**DATA LINES**
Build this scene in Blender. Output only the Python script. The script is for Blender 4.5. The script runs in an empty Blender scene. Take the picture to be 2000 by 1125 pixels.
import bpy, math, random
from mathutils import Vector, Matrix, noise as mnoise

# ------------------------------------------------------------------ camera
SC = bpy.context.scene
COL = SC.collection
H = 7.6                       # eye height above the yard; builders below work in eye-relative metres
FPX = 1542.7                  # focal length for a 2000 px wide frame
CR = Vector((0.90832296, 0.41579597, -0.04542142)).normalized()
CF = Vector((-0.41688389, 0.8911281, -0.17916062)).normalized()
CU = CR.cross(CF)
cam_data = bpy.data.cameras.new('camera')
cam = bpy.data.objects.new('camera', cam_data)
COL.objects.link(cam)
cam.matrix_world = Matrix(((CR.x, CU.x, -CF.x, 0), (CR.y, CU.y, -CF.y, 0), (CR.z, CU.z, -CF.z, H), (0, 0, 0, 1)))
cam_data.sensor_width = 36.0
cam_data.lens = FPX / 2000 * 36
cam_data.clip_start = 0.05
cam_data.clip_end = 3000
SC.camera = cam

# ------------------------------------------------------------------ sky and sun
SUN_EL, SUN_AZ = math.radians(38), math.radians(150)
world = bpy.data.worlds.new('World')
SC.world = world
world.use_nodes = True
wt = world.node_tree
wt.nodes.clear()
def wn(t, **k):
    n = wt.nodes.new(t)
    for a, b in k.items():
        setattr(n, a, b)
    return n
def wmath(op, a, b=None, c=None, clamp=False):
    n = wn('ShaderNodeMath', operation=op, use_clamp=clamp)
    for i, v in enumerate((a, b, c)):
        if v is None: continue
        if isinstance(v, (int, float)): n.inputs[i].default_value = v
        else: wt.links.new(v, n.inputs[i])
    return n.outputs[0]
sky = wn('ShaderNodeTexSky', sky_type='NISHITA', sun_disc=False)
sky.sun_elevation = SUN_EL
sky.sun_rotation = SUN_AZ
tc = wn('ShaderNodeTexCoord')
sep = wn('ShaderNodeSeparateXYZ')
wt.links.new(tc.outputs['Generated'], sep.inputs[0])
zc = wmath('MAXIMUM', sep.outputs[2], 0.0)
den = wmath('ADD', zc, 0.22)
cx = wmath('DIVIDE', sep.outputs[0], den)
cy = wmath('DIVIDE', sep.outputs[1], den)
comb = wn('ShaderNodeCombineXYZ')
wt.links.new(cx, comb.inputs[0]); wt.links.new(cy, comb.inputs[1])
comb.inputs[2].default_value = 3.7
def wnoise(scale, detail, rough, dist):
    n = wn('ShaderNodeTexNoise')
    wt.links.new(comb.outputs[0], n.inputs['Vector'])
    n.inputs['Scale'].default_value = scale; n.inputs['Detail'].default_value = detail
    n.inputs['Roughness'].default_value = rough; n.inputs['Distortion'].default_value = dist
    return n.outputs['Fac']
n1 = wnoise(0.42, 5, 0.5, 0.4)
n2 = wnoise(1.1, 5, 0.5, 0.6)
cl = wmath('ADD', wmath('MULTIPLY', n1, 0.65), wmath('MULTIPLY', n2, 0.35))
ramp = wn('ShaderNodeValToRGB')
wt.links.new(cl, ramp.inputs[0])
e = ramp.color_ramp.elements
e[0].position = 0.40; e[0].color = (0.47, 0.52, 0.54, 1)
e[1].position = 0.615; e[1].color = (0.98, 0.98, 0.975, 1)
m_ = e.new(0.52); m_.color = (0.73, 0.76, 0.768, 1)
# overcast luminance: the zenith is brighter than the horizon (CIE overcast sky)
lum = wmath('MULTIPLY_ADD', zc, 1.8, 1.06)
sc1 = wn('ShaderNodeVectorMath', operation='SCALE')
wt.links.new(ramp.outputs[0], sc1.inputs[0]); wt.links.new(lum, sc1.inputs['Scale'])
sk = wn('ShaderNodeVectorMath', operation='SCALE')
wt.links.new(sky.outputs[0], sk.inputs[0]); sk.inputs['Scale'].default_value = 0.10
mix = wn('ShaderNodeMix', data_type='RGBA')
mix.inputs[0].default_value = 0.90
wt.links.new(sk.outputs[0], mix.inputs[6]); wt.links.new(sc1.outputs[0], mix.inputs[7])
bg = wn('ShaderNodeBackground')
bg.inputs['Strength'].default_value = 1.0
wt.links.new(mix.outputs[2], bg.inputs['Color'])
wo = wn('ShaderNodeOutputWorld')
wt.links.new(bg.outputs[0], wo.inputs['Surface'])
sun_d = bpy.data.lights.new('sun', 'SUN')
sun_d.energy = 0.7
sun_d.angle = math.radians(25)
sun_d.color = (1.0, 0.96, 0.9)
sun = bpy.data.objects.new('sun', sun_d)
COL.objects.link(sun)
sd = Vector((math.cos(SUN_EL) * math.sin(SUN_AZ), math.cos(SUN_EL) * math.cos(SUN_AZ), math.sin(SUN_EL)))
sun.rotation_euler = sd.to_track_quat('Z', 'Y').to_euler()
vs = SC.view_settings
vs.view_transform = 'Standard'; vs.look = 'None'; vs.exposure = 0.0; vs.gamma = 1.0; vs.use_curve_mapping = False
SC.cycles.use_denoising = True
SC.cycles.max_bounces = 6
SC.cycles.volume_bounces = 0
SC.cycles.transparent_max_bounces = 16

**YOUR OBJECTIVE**
From the listing above, reproduce all the lines exactly.

**CORRECT RESULT**
Build this scene in Blender. Output only the Python script. The script is for Blender 4.5. The script runs in an empty Blender scene. Take the picture to be 2000 by 1125 pixels.
import bpy, math, random
from mathutils import Vector, Matrix, noise as mnoise

# ------------------------------------------------------------------ camera
SC = bpy.context.scene
COL = SC.collection
H = 7.6                       # eye height above the yard; builders below work in eye-relative metres
FPX = 1542.7                  # focal length for a 2000 px wide frame
CR = Vector((0.90832296, 0.41579597, -0.04542142)).normalized()
CF = Vector((-0.41688389, 0.8911281, -0.17916062)).normalized()
CU = CR.cross(CF)
cam_data = bpy.data.cameras.new('camera')
cam = bpy.data.objects.new('camera', cam_data)
COL.objects.link(cam)
cam.matrix_world = Matrix(((CR.x, CU.x, -CF.x, 0), (CR.y, CU.y, -CF.y, 0), (CR.z, CU.z, -CF.z, H), (0, 0, 0, 1)))
cam_data.sensor_width = 36.0
cam_data.lens = FPX / 2000 * 36
cam_data.clip_start = 0.05
cam_data.clip_end = 3000
SC.camera = cam

# ------------------------------------------------------------------ sky and sun
SUN_EL, SUN_AZ = math.radians(38), math.radians(150)
world = bpy.data.worlds.new('World')
SC.world = world
world.use_nodes = True
wt = world.node_tree
wt.nodes.clear()
def wn(t, **k):
    n = wt.nodes.new(t)
    for a, b in k.items():
        setattr(n, a, b)
    return n
def wmath(op, a, b=None, c=None, clamp=False):
    n = wn('ShaderNodeMath', operation=op, use_clamp=clamp)
    for i, v in enumerate((a, b, c)):
        if v is None: continue
        if isinstance(v, (int, float)): n.inputs[i].default_value = v
        else: wt.links.new(v, n.inputs[i])
    return n.outputs[0]
sky = wn('ShaderNodeTexSky', sky_type='NISHITA', sun_disc=False)
sky.sun_elevation = SUN_EL
sky.sun_rotation = SUN_AZ
tc = wn('ShaderNodeTexCoord')
sep = wn('ShaderNodeSeparateXYZ')
wt.links.new(tc.outputs['Generated'], sep.inputs[0])
zc = wmath('MAXIMUM', sep.outputs[2], 0.0)
den = wmath('ADD', zc, 0.22)
cx = wmath('DIVIDE', sep.outputs[0], den)
cy = wmath('DIVIDE', sep.outputs[1], den)
comb = wn('ShaderNodeCombineXYZ')
wt.links.new(cx, comb.inputs[0]); wt.links.new(cy, comb.inputs[1])
comb.inputs[2].default_value = 3.7
def wnoise(scale, detail, rough, dist):
    n = wn('ShaderNodeTexNoise')
    wt.links.new(comb.outputs[0], n.inputs['Vector'])
    n.inputs['Scale'].default_value = scale; n.inputs['Detail'].default_value = detail
    n.inputs['Roughness'].default_value = rough; n.inputs['Distortion'].default_value = dist
    return n.outputs['Fac']
n1 = wnoise(0.42, 5, 0.5, 0.4)
n2 = wnoise(1.1, 5, 0.5, 0.6)
cl = wmath('ADD', wmath('MULTIPLY', n1, 0.65), wmath('MULTIPLY', n2, 0.35))
ramp = wn('ShaderNodeValToRGB')
wt.links.new(cl, ramp.inputs[0])
e = ramp.color_ramp.elements
e[0].position = 0.40; e[0].color = (0.47, 0.52, 0.54, 1)
e[1].position = 0.615; e[1].color = (0.98, 0.98, 0.975, 1)
m_ = e.new(0.52); m_.color = (0.73, 0.76, 0.768, 1)
# overcast luminance: the zenith is brighter than the horizon (CIE overcast sky)
lum = wmath('MULTIPLY_ADD', zc, 1.8, 1.06)
sc1 = wn('ShaderNodeVectorMath', operation='SCALE')
wt.links.new(ramp.outputs[0], sc1.inputs[0]); wt.links.new(lum, sc1.inputs['Scale'])
sk = wn('ShaderNodeVectorMath', operation='SCALE')
wt.links.new(sky.outputs[0], sk.inputs[0]); sk.inputs['Scale'].default_value = 0.10
mix = wn('ShaderNodeMix', data_type='RGBA')
mix.inputs[0].default_value = 0.90
wt.links.new(sk.outputs[0], mix.inputs[6]); wt.links.new(sc1.outputs[0], mix.inputs[7])
bg = wn('ShaderNodeBackground')
bg.inputs['Strength'].default_value = 1.0
wt.links.new(mix.outputs[2], bg.inputs['Color'])
wo = wn('ShaderNodeOutputWorld')
wt.links.new(bg.outputs[0], wo.inputs['Surface'])
sun_d = bpy.data.lights.new('sun', 'SUN')
sun_d.energy = 0.7
sun_d.angle = math.radians(25)
sun_d.color = (1.0, 0.96, 0.9)
sun = bpy.data.objects.new('sun', sun_d)
COL.objects.link(sun)
sd = Vector((math.cos(SUN_EL) * math.sin(SUN_AZ), math.cos(SUN_EL) * math.cos(SUN_AZ), math.sin(SUN_EL)))
sun.rotation_euler = sd.to_track_quat('Z', 'Y').to_euler()
vs = SC.view_settings
vs.view_transform = 'Standard'; vs.look = 'None'; vs.exposure = 0.0; vs.gamma = 1.0; vs.use_curve_mapping = False
SC.cycles.use_denoising = True
SC.cycles.max_bounces = 6
SC.cycles.volume_bounces = 0
SC.cycles.transparent_max_bounces = 16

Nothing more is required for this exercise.